While giving his last major speech on Wednesday December 18, before leaving office, Mayor Michael Bloomberg took the opportunity to give Mayor-elect Bill De Blasio some unsolicited, and alarming advice. He told his successor that he has a “once in a generation” opportunity to cut the city’s swelling employee pension and health care costs. He also advised de Blasio to take a tough stance city workers unions, according to the New York Daily News and Crain’s New York.

The increasing costs, he reportedly said, are a crisis waiting to happen that threaten New York and cities across the country.

“Our country appears to be in the early stages of a growing fiscal crisis that – if nothing is done – will extract a terrible toll on the next generation,” he reportedly said. following this statement he explained that “the city has spent $68 billion on pensions during his administration – 13 times what it spent on affordable housing,” according to the Daily News.

The speech was given at the Economic Club of New York in Manhattan as part of a five-borough farewell tour last week. According to Crain’s, Bloomberg said that budgetary pressures made it difficult to offer municipal employees competitive salaries, which is putting the city in a “fiscal straight jacket” by limiting the money the city can spend for vital services.

Bloomberg also pointed to city unions, saying they “have resisted moving away from defined benefit pensions or requiring city workers to contribute to their health care premiums,” according to the News.

Bloomberg blamed a “labor-electoral complex” for blocking changes – and said de Blasio must not succumb to it.

“We cannot afford for our elected officials to put their own futures ahead of the next generation’s, and to continue perpetuating a labor-electoral complex that is undermining our collective future,” he reportedly said.

Bloomberg said that de Blasio must tackle the benefit reform that he has been unable to pull off.

All city worker contracts are currently expired. Bloomberg vowed not to sign any contracts with pay raises unless they also included cost savings on benefits – and ended up signing no contracts at all.

But Bloomberg said de Blasio will be in a stronger negotiating position than he was.

According to Crain’s, the administration has said retroactive pay raises would cost $7 billion. Pension costs already take up a hefty portion of the city’s budget. The city’s pension costs increased last year to $8.4 billion from $1.5 billion in 2002.

The city’s major public sector unions did not endorse de Blasio’s candidacy, which some view as granting him greater independence to drive a hard bargain.

In response to the speech, the Daily News Reported de Blasio’s response:

“I think he’s just cementing his legacy,” de Blasio went on. “He can give speeches and that’s his right. We’re the ones that will have to resolve them.”

Harry Nespoli, chair of the Municipal Labor Committee, said it was “unfortunate that Mayor Bloomberg would use his last few days in office to blame unions yet again for the failure of his own Administration.
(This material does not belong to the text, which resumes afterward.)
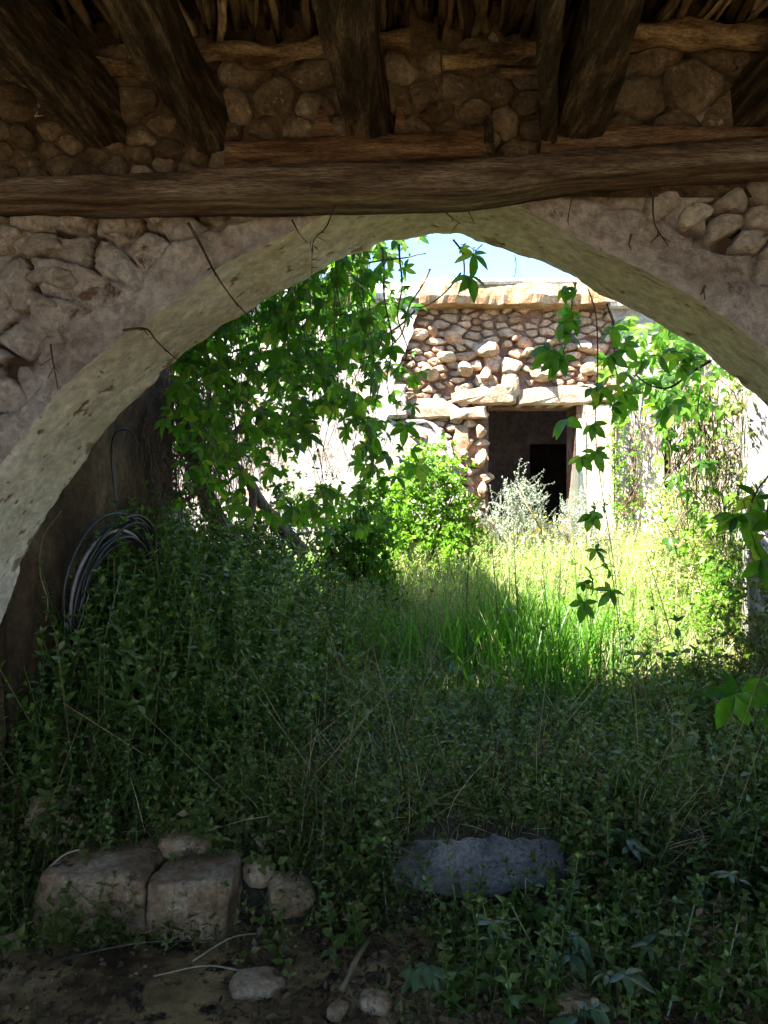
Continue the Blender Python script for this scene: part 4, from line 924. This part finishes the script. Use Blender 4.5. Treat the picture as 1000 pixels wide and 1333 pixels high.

“Unlike the private sector where workers jump from job to job and have higher pay, our municipal workers spend their entire professional lives working for the city knowing that they will be able to have a secure retirement. Pensions are at the heart of that commitment. Does he really believe there is something wrong with a City employee having adequate healthcare and a reasonable pension after 25-30 years of serving the public?” he said. “As Mayor Bloomberg goes off into his retirement, he should realize that others who have worked just as hard deserve it as well.”